Saiba como a recente “Lei do Distrato” aborda aspectos relacionados à devolução de valores pagos pelo adquirente de imóvel, direito de arrependimento e redação contratual.
No apagar das luzes de 2018 foram sancionadas algumas leis federais de importante repercussão. Dentre elas, a Lei 13.786, de 28 de dezembro, que provocou reflexos no mercado imobiliário.
É a chamada “Lei do Distrato”, que acrescentou artigos às leis de Incorporação Imobiliária e Parcelamento do Solo Urbano.
Desde 2014, o mercado imobiliário brasileiro sofreu grande impacto com a crise econômica nacional. Nesse cenário, o distrato de imóveis aumentou vertiginosamente, em razão de fatores como inadimplemento do adquirente, desemprego e alta de juros. Números da agência de risco Fitch apontaram um percentual de devolução de imóveis adquiridos “na planta” no patamar de 41% em 2015.
Muitas vezes, a ruptura contratual terminava na esfera judicial, tendo os tribunais fixados alguns parâmetros para resolver os conflitos entre incorporadoras e consumidores.
O modelo de incorporação, todavia, financia a construção do empreendimento, em regra, via a alienação dos imóveis na planta.
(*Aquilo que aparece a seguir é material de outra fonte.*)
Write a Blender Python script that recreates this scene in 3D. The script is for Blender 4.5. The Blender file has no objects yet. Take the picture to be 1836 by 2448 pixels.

Desse modo, quem arca com o custo do distrato é a incorporadora, o que pode levar, em determinados casos, à impossibilidade de finalizar a obra e por consequência prejudicar os demais adquirentes.
A nova legislação, assim, tenta equilibrar a relação dos consumidores e incorporadores por meio de algumas disposições inéditas e outras inspiradas na jurisprudência sobre o tema. Vamos aos principais pontos:
- Dedução (pena convencional), pelo incorporador, de até 25% das parcelas pagas pelo consumidor, no caso de distrato ou resolução por inadimplemento da obrigação do adquirente, com a devolução do restante em até 180 dias após a data do desfazimento do contrato. Caso a incorporação esteja submetida ao patrimônio de afetação (instituto jurídico que separa o patrimônio do incorporador e do empreendimento específico, com vinculação de receitas à obra), o patamar limite da dedução é de 50% do que foi pago, com a devolução do restante até 30 dias após o habite-se. Nas duas hipóteses é permitida a dedução do valor integral que foi pago como comissão de corretagem.
- Direito de arrependimento: é permitido ao adquirente que tiver firmado o contrato em estandes de vendas ou fora da sede do incorporador o exercício do direito de arrependimento, no prazo de 7 dias, com a devolução de todos os valores que tiverem sido antecipados, inclusive comissão de corretagem.
- Caso pactuado, prazo de tolerância de “atraso” na entrega da obra em até 180 dias, sem ensejar pagamento de multa por parte do incorporador ou causa à resolução de contrato por parte do adquirente.
- Loteadores e Incorporadores deverão incluir nos contratos de compra e venda, promessa de venda e cessão um quadro-resumo, no início do contrato, com algumas informações básicas essenciais definidas na lei, inclusive as consequências do desfazimento do contrato e o direito de arrependimento.
- As cláusulas que tratem das consequências do desfazimento do contrato devem ser destacadas e o adquirente deve assinar ao lado de cada uma delas, para atestar ciência do conteúdo da cláusula.
Essas disposições prometem esclarecer questões que até então eram discutidas nos tribunais, o que, a princípio, confere maior segurança jurídica às partes envolvidas no negócio imobiliário.
Contudo, já despontam críticas a alguns elementos da lei, principalmente sobre eventual conflito normativo com o Código de Defesa do Consumidor, em específico no patamar limite de “retenção” de 50% do que foi pago pelo adquirente na hipótese da incorporação estar submetida ao regime do patrimônio de afetação.
Em regra, as decisões judiciais anteriores à nova lei vinham determinando o limite máximo de dedução de 25%, sendo comum ser estabelecido entre 10% e 20%. O patamar fixado pela lei, para alguns juristas, é confiscatório e atenta contra o equilíbrio contratual, mesmo nos casos em que há paridade e que não seria aplicável o CDC.
Por todas essas razões, o momento é de cautela. Se por um lado é possível festejar a nova legislação como mola propulsora do mercado imobiliário, verdadeiro estímulo às novas incorporações e movimento desse importante setor produtivo brasileiro, por outro registra-se a preocupação com que os tribunais tratarão o tema, especialmente no que tange à defesa dos direitos dos consumidores adquirentes de imóveis. Será preciso, portanto, verificar os riscos envolvidos antes de promover alterações nos contratos de compra e venda de unidade imobiliárias.